President Hinckley said there is a bright future for the Church.

"It will go on and grow across the earth and fill the world," he explained. "I am satisfied of that."

He then shared one of his "great experiences" during the Canada trip.

"When we were in Ottawa, a counselor in a stake presidency said that he had found the place where my grandfather was born

in Leeds County, Ontario.T . . .

My great-grandfatherT came up here and he was baptized in that early missionary work that spread across upper Canada."

President Hinckley explained that his great-grandfather died of smallpox. "Three days ago, I stood at what we presume to be his grave in that part of the country. I walked out through a cow pasture to get to it, to find it. It is a little fenced-in cemetery there, and I had a thousand feelings of reverence and respect and gratitude and thanksgiving."

After her husband's death, President Hinckley's great-grandmother left Canada. She followed her husband in death, but her two sons, "my grandfather and his brother," walked to Nauvoo to join the Saints.

President Hinckley noted that he is grateful for the faith and devotion abundant among the early Church members. "And I see that same faith and that same devotion among the Latter-day Saints wherever we go.

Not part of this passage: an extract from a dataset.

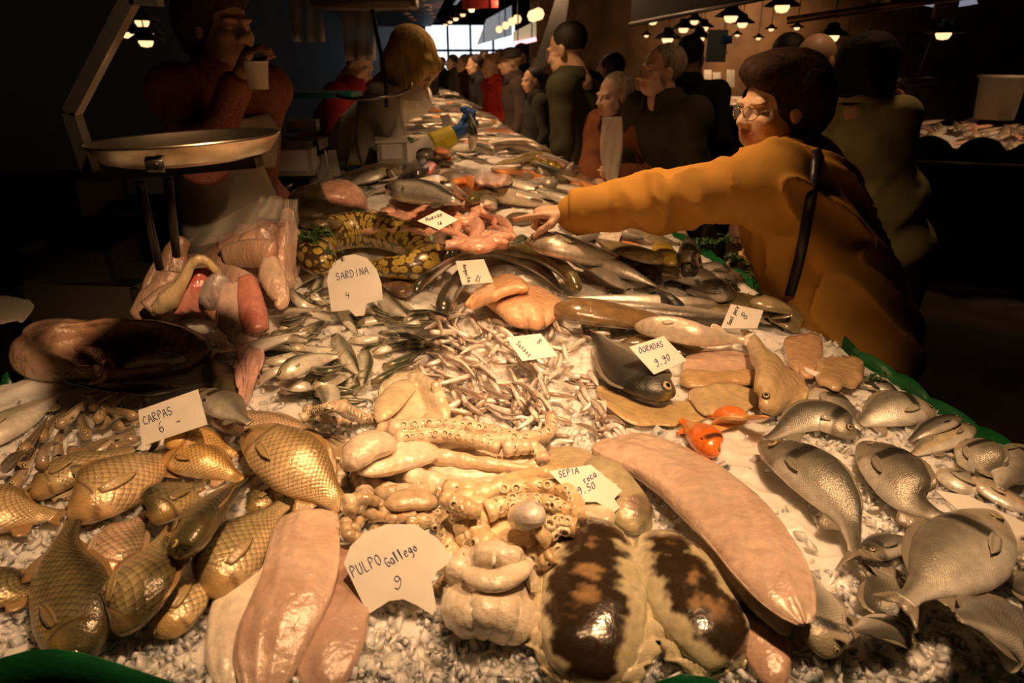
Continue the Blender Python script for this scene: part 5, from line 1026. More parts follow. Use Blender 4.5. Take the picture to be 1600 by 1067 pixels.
drop_fish([(780, 238), (740, 230), (700, 236)], 'hake', 'slim', .07, .055, 1, 20, mt=SILVER, C=dict(GREYF, flank=(.36, .3, .24)), label='grey hake lying below the blue glove', tail=.4, eye=0)
body([(640, 172), (665, 170), (692, 174)], 'salmon_fillet', 'lobe', .22, .05, ORF, 'long orange salmon side across the far counter', m=FLESH, lod=1)
body([(655, 160), (670, 158), (690, 162)], 'fish_fillet', 'lobe', .2, .05, C1((.82, .5, .42)), 'pink slab of fish far down the counter', m=FLESH, lod=1)
# the heap of roe
RG = 'sacs of pink roe in the heap by the pointing hand'
roe = [([(615, 330), (650, 322), (700, 325)], 'a'), ([(640, 340), (680, 335), (725, 338)], 0), ([(690, 322), (730, 322), (760, 335)], 0), ([(650, 355), (690, 362), (735, 375)], 0), ([(700, 350), (735, 350), (765, 345)], 0), ([(705, 372), (735, 380), (770, 378)], 0),
 ([(730, 345), (745, 360), (735, 378)], 0), ([(760, 335), (785, 345), (800, 360)], 0), ([(755, 378), (780, 372), (806, 368)], 0), ([(610, 320), (640, 316), (680, 315)], 0), ([(600, 345), (640, 350), (690, 372)], 0), ([(580, 335), (620, 342), (655, 360)], 0), ([(740, 330), (765, 338), (775, 355)], 0), ([(715, 385), (745, 388), (775, 384)], 0), ([(690, 340), (715, 345), (745, 342)], 0), ([(620, 330), (632, 345), (660, 348)], 0), ([(660, 318), (700, 312), (740, 322)], 0), ([(768, 355), (785, 362), (805, 372)], 0), ([(742, 340), (748, 355), (744, 372)], 'rounded orange pink sac standing out of the roe heap')]
RP = [(608, 322), (660, 314), (735, 320), (800, 350), (808, 372), (760, 388), (705, 382), (690, 360), (640, 350), (600, 342)]
for _ in range(900):
    if len(roe) > 50: break
    u, v = rng.uniform(600, 810), rng.uniform(314, 388); a = rng.normal(.3, .7); l = rng.uniform(16, 27)
    if pip(u, v, RP): roe.insert(0, ([(u-l*math.cos(a), v-l*.5*math.sin(a)), (u, v+rng.normal(0, 2)), (u+l*math.cos(a), v+l*.5*math.sin(a))], 0))
for i, (p, lab) in enumerate(roe):
    cx = rng.uniform(.9, 1.08); body(p, 'fish_roe', 'lobe', rng.uniform(.030, .046), .032, C1(tuple(np.clip(np.array((.88, .50, .36))*cx, 0, .95)), blotch=((.80, .36, .24), 60, .2)), lab if lab and lab != 'a' else 'soft pink sac of roe in the wet heap by the pointing hand', cat='roe', m=ROE, lod=1, n=8, group=RG, sink=.006, flex=.2, zmax=1.160+.012*(i/62))
# ------------------------------------------------------------------ parsley
LEAF = mat('parsley_leaf', (.035, .10, .018), rough=.45, var=.5, vscale=80)
STEM = mat('parsley_stem', (.12, .2, .04), rough=.5)
def parsley(px, size, n, label, zl=0, name='parsley_sprig', spread=1.0, up=.4):
    p = at(*px, 1.05); 
    for _ in range(2): p = at(*px, float(hm_at(p[0], p[1], .01))+zl)
    o = thing(name, p, label, 'parsley'); ls, st = [], []
    for k in range(n):
        a = rng.uniform(0, 6.28); d = np.array([math.cos(a)*spread, math.sin(a)*spread*.7, up*rng.uniform(.2, 1.2)]); L = size*rng.uniform(.5, 1.1); q = p+d*L; mid = p+d*L*.5+np.array([0, 0, L*.18])
        P = resample(np.array([p, mid, q]), 7); st.append(tube(P, np.linspace(.0012, .0006, 7), 5))
        for m_ in range(4):
            f = rng.uniform(.4, 1.05); c0 = P[min(6, int(f*6))]+rng.normal(0, size*.09, 3); nn = unit(rng.normal(size=3)*.7+[0, -.2, 1]); e1 = unit(np.cross(nn, rng.normal(size=3))); e2 = np.cross(nn, e1); s = size*rng.uniform(.14, .26)
            pts = [c0]; 
            for i in range(11):
                an = -2.2+4.4*i/10; rr = s*(1 if i % 2 == 0 else .55)*(1.1-.25*abs(an)/2.2); pts.append(c0+(e1*math.cos(an)+e2*math.sin(an))*rr+nn*s*.18*math.sin(i*1.7))
            ls.append((np.array(pts), [[0, i, i+1] for i in range(1, 11)]))
    V, F, _ = merge(st); mesh_ob('stem', V, F, STEM, parent=o); V, F, _ = merge(ls); mesh_ob('leaves', V, F, LEAF, parent=o, smooth=False)
    return o
for px, s, n, lab in (((500, 345), .08, 16, 'long parsley sprig with a bare stem in front of the skate'), ((485, 375), .07, 14, 'parsley between the plastic bag and the moray'), ((562, 335), .045, 12, 'tight tuft of parsley at the tip of the skate'), ((592, 285), .06, 14, 'parsley bunch behind the skate'), ((580, 300), .05, 9, 'parsley hanging over a silver fish behind the skate'),
  ((645, 285), .05, 12, 'parsley on the swollen white belly'), ((655, 290), .04, 8, 'small parsley tuft beside the swollen white belly'), ((634, 222), .08, 14, 'parsley behind the white foam box'), ((848, 303), .035, 8, 'parsley sprig lying on the white bellied hake'), ((758, 316), .03, 8, 'parsley on the white steak near the finger'),
  ((990, 285), .09, 12, 'parsley standing up above the mustard sleeve'), ((1110, 385), .08, 12, 'parsley stems between sleeve and jacket'), ((1165, 412), .08, 16, 'parsley along the front of the mustard jacket'), ((1195, 440), .07, 14, 'parsley where the shoulder strap meets the counter'), ((1135, 455), .045, 12, 'parsley sprig on the nose of the dark bream'),
  ((1368, 595), .03, 8, 'yellow green leaf on the dark fish at the counter edge'), ((520, 395), .03, 7, 'pale green leaf tucked against the moray'), ((620, 410), .035, 8, 'light green sprig inside the curl of the moray')):
    parsley(px, s, n, lab, zl=.01)
flap([(668, 368), (688, 362), (712, 372)], [(672, 378), (692, 382), (708, 378)], 'green_leaf', (.02, .05, .015), 'single dark leaf lying beside the pink roe', thick=.002, lift=.012, m=mat('leaf_skin', attr=True, rough=.35), cat='leaf')
flap([(800, 372), (815, 366), (828, 372)], [(802, 380), (816, 378), (830, 380)], 'green_leaf', (.02, .05, .015), 'dark leaf in front of the thick sea bass', thick=.002, lift=.012, m=_M['leaf_skin'], cat='leaf')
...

Men and women who try to do the right thing as they understand it. Men and women who love the Lord. . . . You are great people, my brothers and sisters."

President Hinckley continued, "We are all in together as part of the great family of the Lord. This is His work . . . in the dispensation of the fulness of times."

President Hinckley asked the men to live worthy of the priesthood. "You ought to be the best husbands in the world and the very best fathers. God help you to do so.

"You mothers, live up to the great potential that is yours. You are precious women. . . .

"You boys and girls, you be careful. Watch yourselves. You belong to this Church. You boys hold the priesthood of Aaron which carries with it the promise of the ministering of angels. Think of that!"

President Hinckley told the members that being in Canada was a wonderful experience. "We will go home now and we will feast on the experience we had in being with you."